Jack Lehner took second back from Justin Stone in the waning laps but though both had legitimate shots at DeLorenzo at various times, the best they could do was draw even briefly. Both times, DeLorenzo dug deep and drove off to a comfortable lead again.
Stone, who pulled the pole in the redraw, took command on the initial break but the fourth starting DeLorenzo ran him down in just four laps, getting alongside off turn two and putting him away as they came to the flagstand. Lehner was shadowing DeLorenzo after starting a row behind him and two laps later he was a frustrated second.
“I knew if I was going to win it, I had to get the lead before Matt,” said Lehner. “I figured if I got there first, I could hold him off but I didn’t make it. I got alongside him in traffic later on but he got away and I spent the rest of the race battling with Justin.”
Billy Pauch Jr., making a rare New York start, joined the scrum with Stone and Lehner and got to third only to get blasted on a lap 21 restart when Chris Curtis got down inside him in turn one. They both went around in turn two, collecting a handful of others in the process.
That put Stone back on Lehner’s bumper and a few laps later he worked his way by to take second back, with the top three building a solid lead over fourth place runner Kyle Armstrong by halfway.

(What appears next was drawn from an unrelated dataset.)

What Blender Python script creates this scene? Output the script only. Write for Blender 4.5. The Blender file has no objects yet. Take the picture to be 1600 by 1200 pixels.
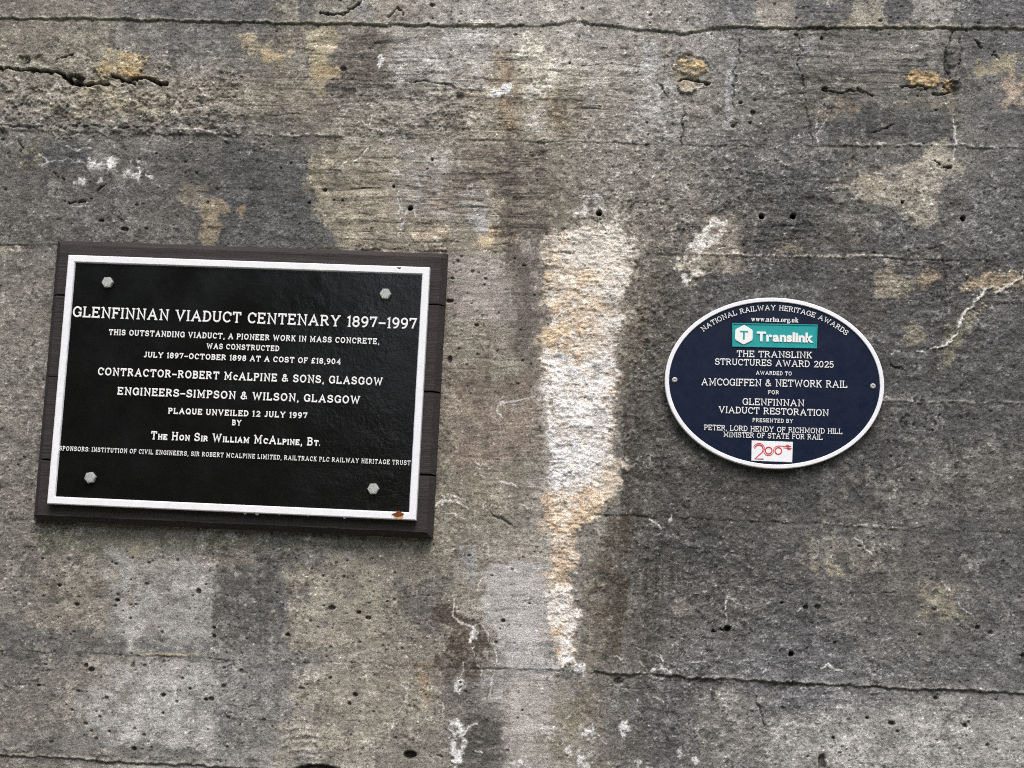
import bpy, math, random
import numpy as np
from mathutils import Matrix, Vector

scene = bpy.context.scene
col = scene.collection
R = math.radians

# ------------------------------------------------------------------ camera
CAM = np.array([0.0, -3.16, 1.65])
AR = np.array([0.99780348, 0.05603795, 0.03532661])
AU = np.array([-0.0276465, -0.13234723, 0.99081778])
AF = np.array([-0.06019878, 0.98961809, 0.13050727])
cd = bpy.data.cameras.new('camera')
cam = bpy.data.objects.new('camera', cd)
col.objects.link(cam)
cam.matrix_world = Matrix(((AR[0], AU[0], -AF[0], CAM[0]), (AR[1], AU[1], -AF[1], CAM[1]),
                           (AR[2], AU[2], -AF[2], CAM[2]), (0, 0, 0, 1)))
cd.sensor_width = 36.0
cd.lens = 36.0 * 2400 / 1600
cd.clip_start = 0.05
cd.clip_end = 3000
scene.camera = cam

# ------------------------------------------------------------------ light
world = bpy.data.worlds.new('World')
scene.world = world
world.use_nodes = True
wn = world.node_tree
sky = wn.nodes.new('ShaderNodeTexSky')
sky.sky_type = 'NISHITA'
sky.sun_disc = False
SUN_EL, SUN_AZ = 58.0, 168.0          # azimuth: 180 is straight in front of the wall
sky.sun_elevation = R(SUN_EL)
sky.sun_rotation = R(SUN_AZ)
sky.air_density = 1.0
sky.dust_density = 4.0
sky.ozone_density = 1.0
bg = wn.nodes['Background']
wn.links.new(sky.outputs[0], bg.inputs[0])
bg.inputs[1].default_value = 0.15
sd = bpy.data.lights.new('sun', 'SUN')
sd.energy = 1.5
sd.angle = R(24)
sd.color = (1.0, 0.98, 0.955)
sun = bpy.data.objects.new('sun', sd)
col.objects.link(sun)
sdir = Vector((math.sin(R(SUN_AZ)) * math.cos(R(SUN_EL)), math.cos(R(SUN_AZ)) * math.cos(R(SUN_EL)), math.sin(R(SUN_EL))))
sun.rotation_euler = sdir.to_track_quat('Z', 'Y').to_euler()
sun.location = sdir * 20
scene.view_settings.view_transform = 'Standard'
scene.view_settings.look = 'None'
scene.view_settings.gamma = 1.0
scene.view_settings.exposure = 0.55
scene.cycles.use_denoising = False
scene.cycles.filter_width = 1.05

# ------------------------------------------------------------------ helpers
def lin(c):
    return [(v / 12.92 if v <= 0.04045 else ((v + 0.055) / 1.055) ** 2.4) for v in [x / 255.0 for x in c]] + [1.0]

def ray(px, py, d=0.0):
    """survey units on the wall (a fixed chart of its face) to metres, on the plane d in front of the wall"""
    v = AF * 2400 + AR * (px - 800) - AU * (py - 600)
    t = (-d - CAM[1]) / v[1]
    return CAM + v * t

class MB:
    def __init__(s):
        s.v = []; s.f = []
    def add(s, vs, fs):
        o = len(s.v)
        s.v += [tuple(map(float, p)) for p in vs]
        s.f += [tuple(i + o for i in f) for f in fs]
    def build(s, name, mat, parent=None, smooth=False):
        me = bpy.data.meshes.new(name)
        me.from_pydata(s.v, [], s.f)
        me.materials.append(mat)
        if smooth:
            me.polygons.foreach_set('use_smooth', [True] * len(me.polygons))
        me.update()
        o = bpy.data.objects.new(name, me)
        col.objects.link(o)
        if parent is not None:
            o.parent = parent
        return o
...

DeLorenzo was out to a full turn lead by the time Pauch slowed on lap 37, negating DeLorenzo’s advantage once again. Stone cranked it up when green reappeared and got alongside the leader with 20 to go but couldn’t put him away. In the meantime, Adam Pierson had taken third away from Lehner, who then decided he’s saved his tires long enough and picked up the pace enough to drive by both Pierson and Stone before the checkers.
“I knew Justin had a softer tire on so I let him run it off,” tipped Lehner. “I was better on long runs but still not good enough to handle Matt.”

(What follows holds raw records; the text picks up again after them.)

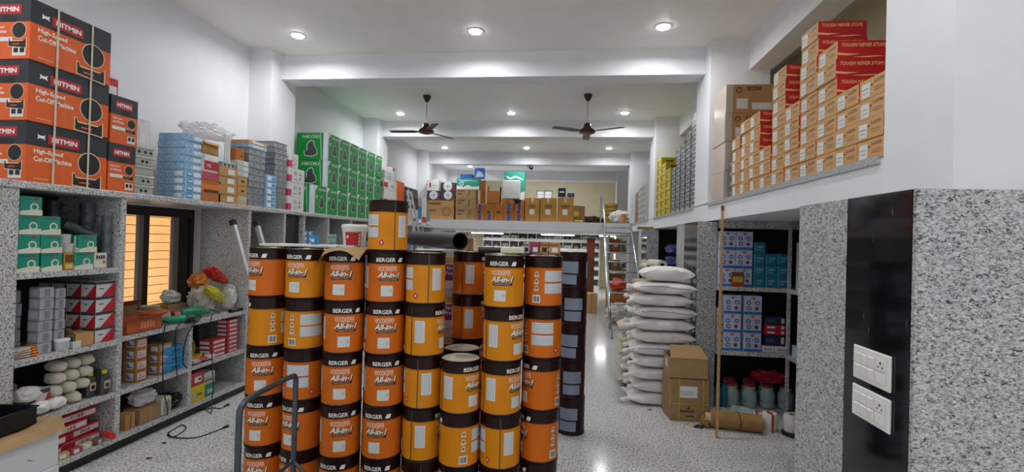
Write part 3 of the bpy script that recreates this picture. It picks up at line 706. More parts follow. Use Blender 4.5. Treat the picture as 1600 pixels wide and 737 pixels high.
for k in range(3):
    tag(part('conduit_pipe', G().lathe([(.011, 0), (.011, .30)], 12), mat('dfe0df', .35), None, True, (-3.66+.002*k, l[1]+.02+.026*k, zj+.001)), 'short white conduit pipe standing on the junction box, %s' % ['left', 'middle', 'right'][k], 'pipe', 'white conduit pipes')
# crumpled clear bag lying across
a = at(320, 212, X=-3.72)
tag(part('plastic_bag', G().blob(0, 0, .07, .13, .30, .075, 44, 26, 0, .8, .03, 3, None, .3), CLEARPL, None, True, (-3.80, a.y+.12, zt2+s[2]*0+.20)), 'crumpled clear plastic bag lying over the open carton', 'plastic bag')
# grey metal switch boxes in stacks
gm = mat('9ea3a6', .38, .55, .08, 0, 9, key='galvanised_sheet'); gm2 = mat('8b9093', .4, .5, .08, 0, 9, key='galvanised_sheet_dark')
def metal_stack(y0, y1, zt, n, d, nm, x=-3.6, z0=ZS):
    h = (zt-z0)/n; w = y1-y0-.006
    b = G().box(-w/2, w/2, -d/2, d/2, 0, h*.78, 0, .003).mesh('body', gm); lm = G().box(-w/2-.004, w/2+.004, -d/2-.004, d/2+.004, h*.78, h-.0012, 0, .002).mesh('lid', gm2)
    km = G().lathe([(.008, -.001), (.008, .0015)], 10, axis='y').mesh('knockout', hole)
    for i in range(n):
        t = thing('metal_switch_box', 'flat grey metal switch box, %s in %s' % (lev(i, n), nm), 'switch box', (x-d/2+random.uniform(-.012, .006), (y0+y1)/2+random.uniform(-.006, .006), z0+.0005+i*h), RZL+random.uniform(-.02, .02), 'grey metal switch boxes')
        link('body', b, t); link('lid', lm, t); link('knockout', km, t, (w*.2, -d/2, h*.4)); link('knockout', km, t, (-w*.2, -d/2, h*.4))
ya = at(388, 300, X=-3.6).y; yb = at(409, 300, X=-3.6).y; yc = at(429, 300, X=-3.6).y; yd = at(450, 300, X=-3.6).y
metal_stack(ya, yb+.05, at(400, 232, X=-3.6).z, 9, .26, 'the first grey stack')
for i in range(2):
    carton('blue_printed_carton', 'light blue printed carton, %s of two on the first grey stack' % ['lower', 'upper'][i], 'box', (.33, .25, .042), (-3.74, (ya+yb)/2+.05, at(400, 232, X=-3.6).z+.001+i*.0425), RZL, BLUEW if i == 0 else KRAFT2, {'label': [('r', 'F', .2, .3, .8, .7, bl2)]}, 'light blue cartons on the left shelf')
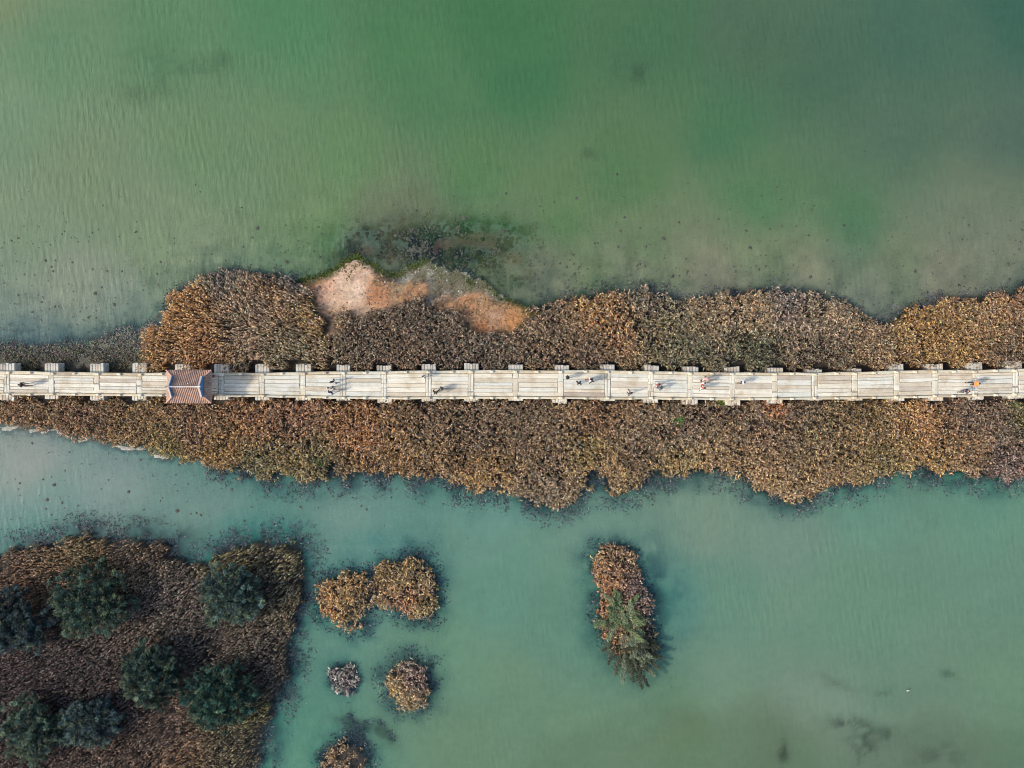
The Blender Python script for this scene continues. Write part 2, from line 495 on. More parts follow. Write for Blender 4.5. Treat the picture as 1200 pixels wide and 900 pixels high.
# pale silt rim along the south-west shore
rim = np.exp(-((out - 0.5) / 0.9) ** 2) * np.clip(fbm(X, Y, 1.5, 261, 4) * 3 - .5, 0, 1) * (SD < 0) * ((PY > 450) & (PX < 270) & (PY < 620))
colb = colb * (1 - 0.7 * rim[:, None]) + base((206, 204, 190)) * 0.7 * rim[:, None]
colb = colb * (1 + 1.0 * (algae * (SD < 0))[:, None])
# algae crust on the bottom around the spit
al_n = np.clip((fbm(X, Y, 1.9, 41, 5) - 0.53) * 9, 0, 1) * np.clip(algae * 1.3, 0, 1)
al_n = np.clip(al_n * 1.1 + np.clip(gauss(X, Y, 545, 300, 30, 9) * 1.1 - .2, 0, 1) * .8 + np.clip(gauss(X, Y, 445, 300, 26, 9) - .3, 0, 1), 0, 1)
colb = colb * (1 - 0.85 * al_n[:, None]) + base((84, 74, 68)) * 0.85 * al_n[:, None]
red = np.zeros_like(X)
for (a, b_, rx, ry) in [(430, 293, 9, 6), (456, 300, 7, 7), (503, 294, 11, 7), (487, 298, 12, 4), (560, 279, 24, 7), (545, 275, 10, 5), (600, 302, 12, 6), (575, 285, 14, 6), (520, 285, 14, 6)]:
    red += gauss(X, Y, a, b_, rx, ry)
red = np.clip(red * 1.6 * (0.4 + fbm(X, Y, 0.9, 44) * 1.1), 0, 1)
colb = colb * (1 - 0.7 * red[:, None]) + base((214, 138, 112)) * 0.7 * red[:, None]
colb = colb * (1 - 0.85 * weedn[:, None]) + base((40, 56, 60)) * 0.85 * weedn[:, None]
# wet flat: grey green with pale crusts
fm = np.clip((flat + 0.3) / 0.5, 0, 1)[:, None]
fn = fbm(X, Y, 1.0, 51, 4)[:, None]
fc = base((122, 116, 92)) * (1 - np.clip((fn - 0.45) * 5, 0, 1)) + base((176, 172, 156)) * np.clip((fn - 0.45) * 5, 0, 1)
colb = colb * (1 - fm) + fc * fm
# bare clay: pink core, rust edge
SANDC = [(395, 350, (226, 182, 154)), (418, 342, (240, 204, 180)), (405, 335, (232, 192, 166)), (415, 318, (214, 170, 145)), (440, 345, (192, 124, 86)), (480, 345, (178, 124, 88)), (470, 338, (160, 128, 98)),
         (425, 366, (206, 166, 140)), (391, 380, (186, 146, 118)), (362, 335, (192, 116, 82)), (380, 338, (224, 166, 136)), (545, 360, (192, 128, 88)), (575, 352, (178, 132, 96)), (580, 375, (188, 146, 120)),
         (565, 385, (190, 118, 76)), (600, 378, (192, 124, 76)), (620, 368, (176, 124, 76)), (525, 358, (180, 130, 98)), (555, 372, (196, 140, 104))]
sm = np.clip((sandy + 0.35) / 0.7, 0, 1)[:, None]
sc_ = base(field(X, Y, SANDC, soft=5.0) * 0.86 + np.array([32, 32, 22])) * (0.74 + 0.5 * fbm(X, Y, 1.5, 61, 5)[:, None])
colb = colb * (1 - sm) + sc_ * sm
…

“Yeah, with extra heat in the tire at the end we faded,” summed up Stone. “But it was a lot of fun racing with those guys. Matt is amazing here. He’s so good in the low groove and has amazing side bite and drive off the turns. You think you’ve got him on the outside, then he just drives away from you.”

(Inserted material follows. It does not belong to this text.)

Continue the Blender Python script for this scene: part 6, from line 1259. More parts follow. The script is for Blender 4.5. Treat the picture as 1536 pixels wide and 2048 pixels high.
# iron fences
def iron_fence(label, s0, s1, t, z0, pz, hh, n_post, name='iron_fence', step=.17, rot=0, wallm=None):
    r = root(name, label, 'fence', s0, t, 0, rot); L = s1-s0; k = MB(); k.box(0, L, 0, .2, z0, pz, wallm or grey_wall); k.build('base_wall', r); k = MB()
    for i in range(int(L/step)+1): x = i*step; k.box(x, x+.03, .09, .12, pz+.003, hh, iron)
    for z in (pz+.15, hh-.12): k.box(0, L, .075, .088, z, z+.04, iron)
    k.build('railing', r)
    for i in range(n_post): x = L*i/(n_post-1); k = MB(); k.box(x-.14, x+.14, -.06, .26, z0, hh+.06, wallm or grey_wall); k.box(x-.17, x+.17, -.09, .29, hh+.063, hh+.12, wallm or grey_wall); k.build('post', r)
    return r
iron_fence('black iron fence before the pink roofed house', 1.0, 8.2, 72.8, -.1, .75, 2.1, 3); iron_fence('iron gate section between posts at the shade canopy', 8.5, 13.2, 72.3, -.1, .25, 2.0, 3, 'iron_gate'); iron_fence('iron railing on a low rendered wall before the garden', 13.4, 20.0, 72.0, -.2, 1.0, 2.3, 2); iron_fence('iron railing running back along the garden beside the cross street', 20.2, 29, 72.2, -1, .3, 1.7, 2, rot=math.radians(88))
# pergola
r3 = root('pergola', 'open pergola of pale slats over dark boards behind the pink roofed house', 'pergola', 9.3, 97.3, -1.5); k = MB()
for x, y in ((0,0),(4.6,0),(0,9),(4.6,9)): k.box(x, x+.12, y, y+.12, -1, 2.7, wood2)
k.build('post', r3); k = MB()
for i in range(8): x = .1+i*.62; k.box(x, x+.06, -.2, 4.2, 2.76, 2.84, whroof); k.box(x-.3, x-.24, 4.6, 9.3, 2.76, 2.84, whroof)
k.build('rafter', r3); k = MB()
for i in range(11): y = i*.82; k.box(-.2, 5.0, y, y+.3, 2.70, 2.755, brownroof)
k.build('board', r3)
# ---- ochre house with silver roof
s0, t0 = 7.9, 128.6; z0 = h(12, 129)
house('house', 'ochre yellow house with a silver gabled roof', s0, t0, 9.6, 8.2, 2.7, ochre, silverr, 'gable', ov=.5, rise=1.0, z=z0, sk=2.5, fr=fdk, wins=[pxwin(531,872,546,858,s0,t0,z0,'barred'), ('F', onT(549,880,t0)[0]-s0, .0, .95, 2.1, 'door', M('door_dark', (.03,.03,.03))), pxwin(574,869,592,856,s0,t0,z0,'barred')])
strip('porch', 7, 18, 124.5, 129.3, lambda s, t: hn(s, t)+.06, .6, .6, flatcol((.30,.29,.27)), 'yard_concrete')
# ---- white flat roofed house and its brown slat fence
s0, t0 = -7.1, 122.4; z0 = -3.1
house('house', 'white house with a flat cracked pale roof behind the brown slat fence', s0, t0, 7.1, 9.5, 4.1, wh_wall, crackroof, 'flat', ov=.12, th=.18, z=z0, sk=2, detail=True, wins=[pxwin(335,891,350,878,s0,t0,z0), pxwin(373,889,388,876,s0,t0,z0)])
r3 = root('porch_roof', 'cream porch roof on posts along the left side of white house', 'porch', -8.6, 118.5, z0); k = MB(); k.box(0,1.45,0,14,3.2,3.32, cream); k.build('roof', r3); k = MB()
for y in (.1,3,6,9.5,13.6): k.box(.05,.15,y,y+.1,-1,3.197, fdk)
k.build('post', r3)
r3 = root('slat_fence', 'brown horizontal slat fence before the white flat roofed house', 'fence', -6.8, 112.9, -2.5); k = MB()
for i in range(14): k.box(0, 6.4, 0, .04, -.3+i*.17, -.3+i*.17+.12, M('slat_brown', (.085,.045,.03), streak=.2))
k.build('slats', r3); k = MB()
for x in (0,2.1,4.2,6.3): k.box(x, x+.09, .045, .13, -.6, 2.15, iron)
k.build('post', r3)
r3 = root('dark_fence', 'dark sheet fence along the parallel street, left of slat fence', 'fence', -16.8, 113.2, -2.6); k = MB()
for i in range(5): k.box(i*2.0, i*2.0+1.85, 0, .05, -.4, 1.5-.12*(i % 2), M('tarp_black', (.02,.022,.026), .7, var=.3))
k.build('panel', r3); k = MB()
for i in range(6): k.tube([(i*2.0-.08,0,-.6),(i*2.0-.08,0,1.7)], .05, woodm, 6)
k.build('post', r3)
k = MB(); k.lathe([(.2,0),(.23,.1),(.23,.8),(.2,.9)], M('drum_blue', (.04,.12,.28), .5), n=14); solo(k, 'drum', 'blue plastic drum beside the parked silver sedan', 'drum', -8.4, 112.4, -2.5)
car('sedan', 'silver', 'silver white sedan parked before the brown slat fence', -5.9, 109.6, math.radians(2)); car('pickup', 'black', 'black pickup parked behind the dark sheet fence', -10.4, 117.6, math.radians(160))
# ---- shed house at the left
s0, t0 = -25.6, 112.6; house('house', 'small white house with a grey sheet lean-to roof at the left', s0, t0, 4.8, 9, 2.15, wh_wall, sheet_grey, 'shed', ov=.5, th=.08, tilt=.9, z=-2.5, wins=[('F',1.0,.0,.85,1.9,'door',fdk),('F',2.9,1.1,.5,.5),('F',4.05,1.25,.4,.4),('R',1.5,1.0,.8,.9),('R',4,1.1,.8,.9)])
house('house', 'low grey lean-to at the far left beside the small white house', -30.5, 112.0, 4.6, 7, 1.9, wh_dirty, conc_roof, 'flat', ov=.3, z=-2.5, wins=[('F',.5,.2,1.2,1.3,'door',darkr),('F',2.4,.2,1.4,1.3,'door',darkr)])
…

“I was just driving around, trying to save my tires,” offered DeLorenzo with his patented grin. “Starting up front really helped. And my brother gave me a great car. He’s the brains, I just drive it. I didn’t know where Jack and Justin were when I was struggling with lapped cars so I just kept digging.”
Marc Johnson turned in a terrific drive from 19th to seize fourth from Pierson with the checkers in sight. Peter Britten led the second five, which included David Schilling, Felix Roy, Anthony Perrego and Rich Ronca.
Teenager Cadon Dumblewski won his first ever Pro Stock feature, holding off veteran Kim Duell, Rich Crane, Jim Duncan and his father, Chucky Dumblewski. Dylan Madsen bested Zach Buff, Dave Baranowski, Joey Scarborough and Derrick McGrew Jr in the Sportsman finale.